Sevgili okurlarım, Kürtçülük yapan, kürtlerden daha çok, kürtçülük yapan Türk ve Arap kökenli yurttaşlarımız, ülkemiz insanlarını Kürt fıkraları ile suçlamaktadırlar. Halbu ki, Karadeniz ve Temel fıkraları, bahse konu fıkralardan daha da çoktur. Bu ve bunun giibi önemsiz şeylerle, kan dökülerek kurtarılan cennet gibi ülkemizi çöplüğe çevirmeyelim. Bir çoğumuzun dedeleri Yemende, Çanakkalede, Gaziantepte, ülkemizin çeşitli yerlerinde, Kurtuluş savaşında şehit düşmüşlerdir.

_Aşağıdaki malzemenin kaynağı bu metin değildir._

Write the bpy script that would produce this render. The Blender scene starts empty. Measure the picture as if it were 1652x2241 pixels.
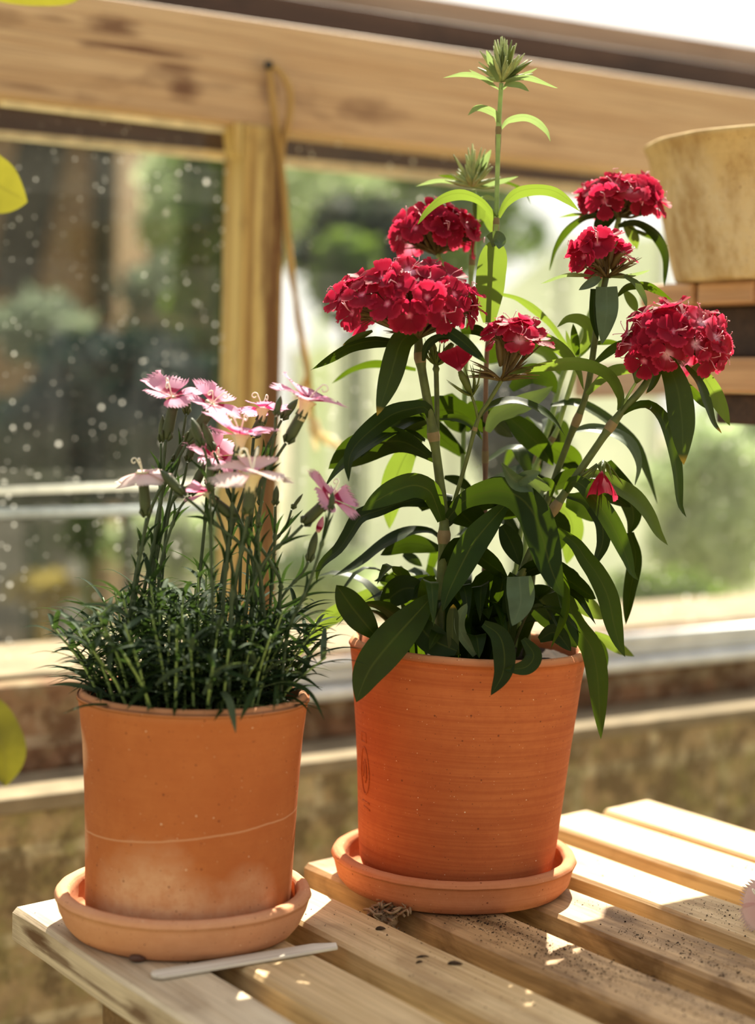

Bunları bilmemiz gerekir. Devletimize karşı baş kaldırmayı medeniyet sanan, yiğitlik sananlarımız vardır. Bunlara uymayalım, bunları kırmadan uyaralım. Ülkemizde kardeşliği devam ettirelim. Nüfus cuzdanlarımızdaki T.C. Irkları değil, ülkemizi temsil ediyor, bunu da bilelim. Bilmeyenlere de söyleyelim. Ben bu günkü sohbet yazımı da “Varlığımı Kürt Varlığıına armağan” ederek bitiriyorum. Önce baştakilere sesleniyorum. Siyasetle bölücülük yapıp kendine menfaat arayanlar, bir başka yolu deneseler daha iyi olur kanaatindeyim.
Sevgili okurlarım, gelecek sohbet köşemde buluşmak dileği ile hoşça ve dostça kalınız. En güzel ve mutluluk dolu günler hep ve hepimizin olsun diyorum.